The Unemployment Rate, on the other hand, is a specific percentage that measures the number of unemployed people (those actively seeking work but unable to find it) as a proportion of the total labor force. It is a single, snapshot metric designed to gauge the extent of joblessness. While a critical component of understanding employment trends, it doesn't provide the full picture of job growth, industry shifts, or changes in the types of jobs being created. For example, a stable unemployment rate could coexist with significant sectoral shifts in employment, which would be captured by a broader analysis of employment trends.
FAQs
What are the main types of employment trends?
Employment trends can be categorized by the type of change observed, such as cyclical trends (tied to business cycles of recession and expansion), structural trends (long-term shifts due to technology or global trade), and demographic trends (changes in workforce composition like age or education).
How do economists measure employment trends?
Economists measure employment trends using data from various surveys and reports.
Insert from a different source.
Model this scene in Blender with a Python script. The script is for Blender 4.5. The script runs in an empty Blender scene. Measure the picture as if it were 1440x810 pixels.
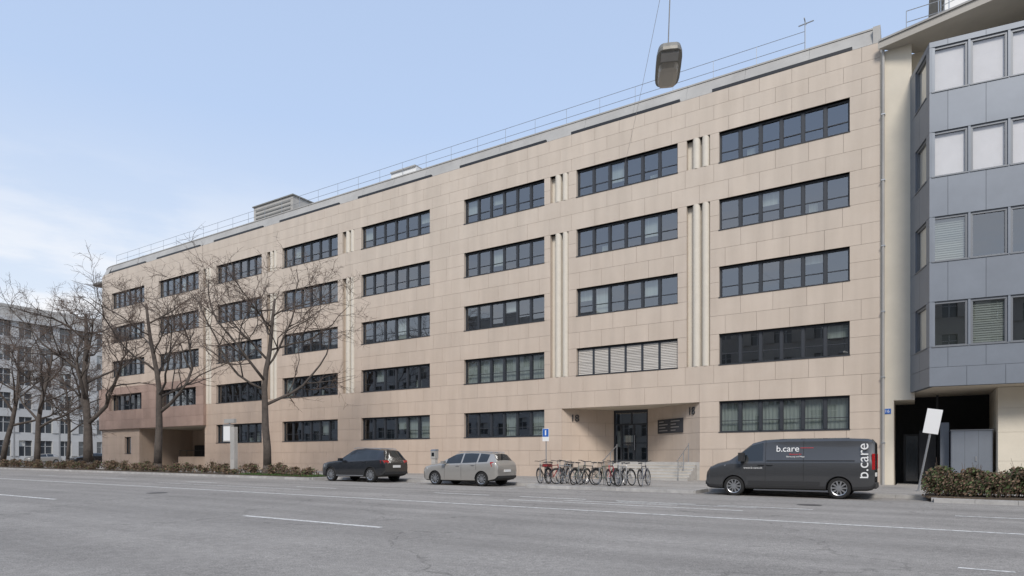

Key data points include the number of nonfarm payroll jobs created or lost, the unemployment rate, average hourly earnings, labor force participation rate, and industry-specific employment figures. In the U.S., the U.S. Bureau of Labor Statistics is the primary source for this information.
Why are employment trends important for investors?
Employment trends are crucial for investors because they are strong indicators of economic health and consumer behavior. Strong employment growth often leads to increased consumer spending, which can boost corporate profits and the broader stock market. Conversely, weakening employment trends can signal an impending economic slowdown.
Can employment trends predict a recession?
Changes in employment trends, particularly sustained job losses and a rising unemployment rate, are often considered lagging indicators of a recession. However, certain employment-related indicators, such as a significant increase in initial jobless claims or a prolonged decline in average weekly hours, can act as leading indicators, suggesting an economic downturn might be on the horizon.